╔══

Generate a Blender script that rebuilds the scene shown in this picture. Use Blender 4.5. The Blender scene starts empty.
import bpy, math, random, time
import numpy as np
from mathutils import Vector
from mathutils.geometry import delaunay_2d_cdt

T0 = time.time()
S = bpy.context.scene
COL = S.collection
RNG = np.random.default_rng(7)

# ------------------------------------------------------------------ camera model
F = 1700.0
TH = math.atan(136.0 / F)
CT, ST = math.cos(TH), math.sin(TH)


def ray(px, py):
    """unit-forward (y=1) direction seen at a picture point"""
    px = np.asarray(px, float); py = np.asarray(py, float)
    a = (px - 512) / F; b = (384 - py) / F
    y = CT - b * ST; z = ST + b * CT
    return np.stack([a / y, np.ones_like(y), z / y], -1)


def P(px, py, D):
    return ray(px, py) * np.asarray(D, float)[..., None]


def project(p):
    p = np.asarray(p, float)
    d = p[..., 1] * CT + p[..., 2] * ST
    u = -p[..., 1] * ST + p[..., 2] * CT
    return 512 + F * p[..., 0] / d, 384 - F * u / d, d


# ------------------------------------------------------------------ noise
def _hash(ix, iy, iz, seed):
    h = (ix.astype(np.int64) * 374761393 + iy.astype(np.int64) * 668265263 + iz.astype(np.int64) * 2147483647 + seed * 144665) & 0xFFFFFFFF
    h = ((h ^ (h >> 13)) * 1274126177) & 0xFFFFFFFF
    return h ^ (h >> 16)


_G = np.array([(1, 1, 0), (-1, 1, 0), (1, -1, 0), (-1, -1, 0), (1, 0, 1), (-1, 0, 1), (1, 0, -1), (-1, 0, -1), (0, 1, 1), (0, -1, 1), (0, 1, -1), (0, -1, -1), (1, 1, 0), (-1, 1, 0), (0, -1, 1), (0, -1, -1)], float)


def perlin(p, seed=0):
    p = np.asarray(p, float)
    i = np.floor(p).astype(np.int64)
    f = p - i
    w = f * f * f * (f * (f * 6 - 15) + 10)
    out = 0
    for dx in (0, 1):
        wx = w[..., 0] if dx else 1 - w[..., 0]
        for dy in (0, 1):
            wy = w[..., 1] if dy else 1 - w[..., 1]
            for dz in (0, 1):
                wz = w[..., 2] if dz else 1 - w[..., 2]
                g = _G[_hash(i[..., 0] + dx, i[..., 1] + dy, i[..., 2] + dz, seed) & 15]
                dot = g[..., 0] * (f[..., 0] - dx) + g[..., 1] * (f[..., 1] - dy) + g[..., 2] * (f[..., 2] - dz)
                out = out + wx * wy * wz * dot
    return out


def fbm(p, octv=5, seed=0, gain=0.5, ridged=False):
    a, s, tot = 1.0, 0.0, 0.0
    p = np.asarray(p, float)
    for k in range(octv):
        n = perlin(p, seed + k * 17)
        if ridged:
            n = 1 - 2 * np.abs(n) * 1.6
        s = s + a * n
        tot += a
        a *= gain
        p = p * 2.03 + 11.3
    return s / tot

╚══

> _Given problem_: Copy every line of the listing that includes the string "scene".

> _Task output_:
Generate a Blender script that rebuilds the scene shown in this picture. Use Blender 4.5. The Blender scene starts empty.
S = bpy.context.scene